The Russian Ambassador to the Secretary of State.

No. 335.]

Mr. Secretary of State: By order of my Government I caused to be delivered to the Department of State a copy of a convention between Russia and Japan, signed at St. Petersburg June 21–July 4 by Mr. Iswolsky, minister for foreign affairs, and Baron Motono, ambassador of Japan near the imperial court.

I am also instructed to express to your excellency, in taking this step, the hope that you will be pleased to find in this convention, which once more attests our pacific relations with Japan, and is aimed at neither the interests of China nor those of the other powers, an additional pledge for the stability of general peace in the Far East.

I seize this occasion, Mr. Secretary of State, etc.,


Copy of a convention signed at St. Petersburg, June 21–July 4, 1910, by Mr. Iswolsky, minister for foreign affairs, and Baron Motono, ambassador of Japan.

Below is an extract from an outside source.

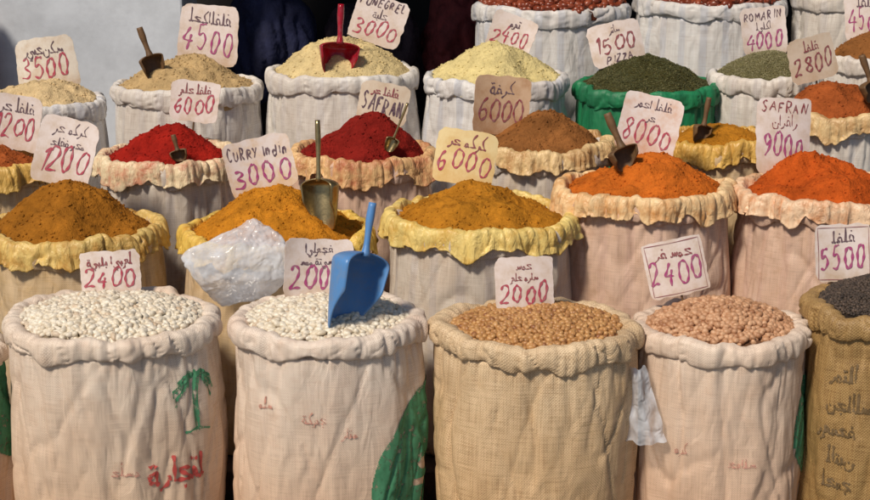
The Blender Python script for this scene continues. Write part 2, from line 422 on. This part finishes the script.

The Imperial Government of Russia and the Imperial Government of Japan, sincerely adhering to the principles established by the convention concluded between them July 17–30, 1907, and desiring to develop the effects of that convention with a view to the consolidation of peace in the Far East, have agreed to complete the said arrangement with the following provisions:

  • Article I. With the object of facilitating communications and developing the commerce of nations, the two high contracting parties engage to lend each other their friendly cooperation with a view to the amelioration of their respective railway lines in Manchuria and the improvement of the connecting service at the junctions of the said railways and to refrain from any competition inimical to the accomplishment of that purpose.
  • Art. II. Each contracting party undertakes to maintain and respect the status quo in Manchuria as resulting from all the treaties, conventions, or other arrangements concluded up to this date either between Russia and Japan or between those two powers and China. Copies of the said arrangements have been exchanged between Russia and Japan.
  • Art. III. Should any event arise likely to threaten the above-mentioned status quo the two high contracting parties will in every case open communications between themselves so as to agree upon such measures as they may deem necessary to take for the maintenance fo the said status quo.